You could be forgiven when listening to the opening 30 seconds or so of the title track for thinking Styx had decided to move into Yes territory. Dennis De Young's vocal soon dispels any such thoughts, but the track is certainly far more progressive in sound and structure than the vast majority of the band's output. "Fooling yourself" is dominated by some superb synthesiser, Dennis De Young quickly coming to terms with his new investment. "Superstars" has a different sound and feel to the rest of the album, as it describes the other side of superstardom. "Superstars step right this way, everyone's welcome. We want your dreams, the offer is simple, momentary immortality."

"Come sail away" is the song which propelled Styx into the big time. It was released in edited format as a single, but it was the album track which everyone played anyway.
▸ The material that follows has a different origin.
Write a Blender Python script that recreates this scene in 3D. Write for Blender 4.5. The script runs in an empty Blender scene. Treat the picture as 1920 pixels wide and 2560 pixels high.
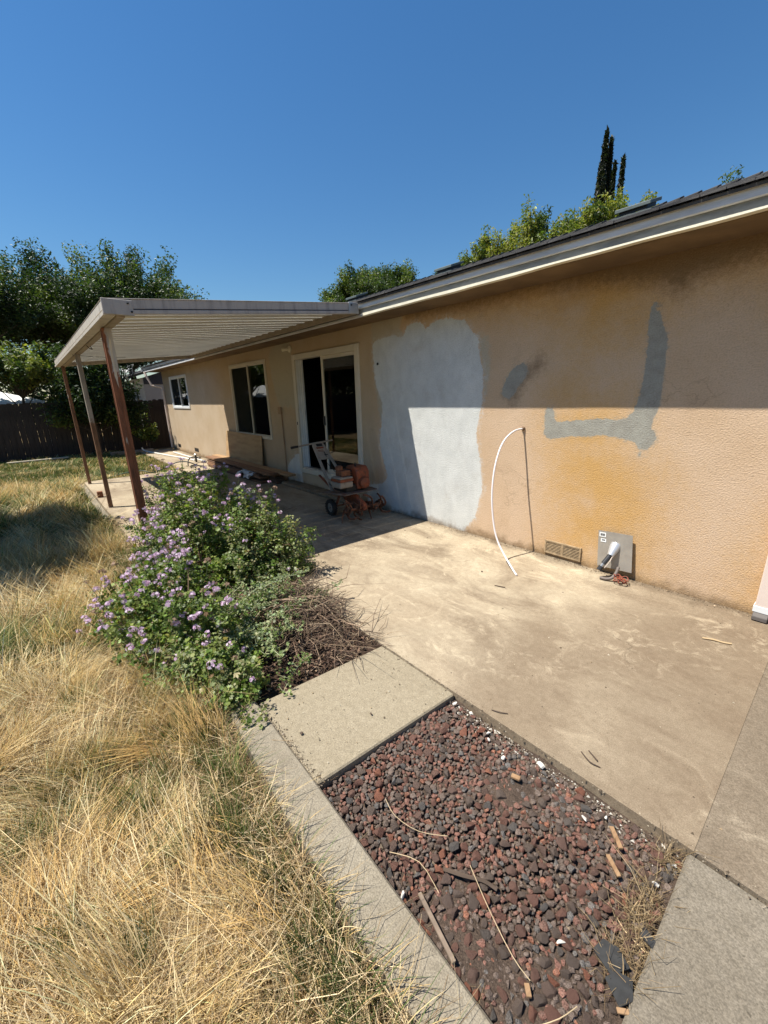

As the lyrics say, "We climbed aboard their spaceship, and headed to the skies". The song has become the band's anthem and the feature spot of their live shows, the upbeat sing-a-long chorus contrasting well with the ballad like verses.

"Miss America" is a cynical but accurate take on the beauty is skin deep theory. "Man in the wilderness" is another highlight, Tommy Shaw's song being developed superbly by the band into a full blown epic. The song describes the contrast between Shaw's on stage highs and personal lows. It was also inspired in part by the transformation in his brother's character as a result of serving in Vietnam. "Castle walls" shows that De Young can come up with a ballad which is not slushy, when he wants to. The superb arrangement includes great guitar work by James Young. The album closes with the brief summary "The grand finale", which ties things together nicely.

Undoubtedly, this is Styx finest, and most progressive hour. Those, like myself, who wonder why Styx are even listed on this site, only have to play this album to be reminded of the reasons. "The Grand Illusion" may still sit at the lighter end of the prog spectrum, but it is packed with superb compositions and performances. In some ways it is frustrating, as it demonstrates that Styx had the potential to carry on from here and take their music to even greater heights.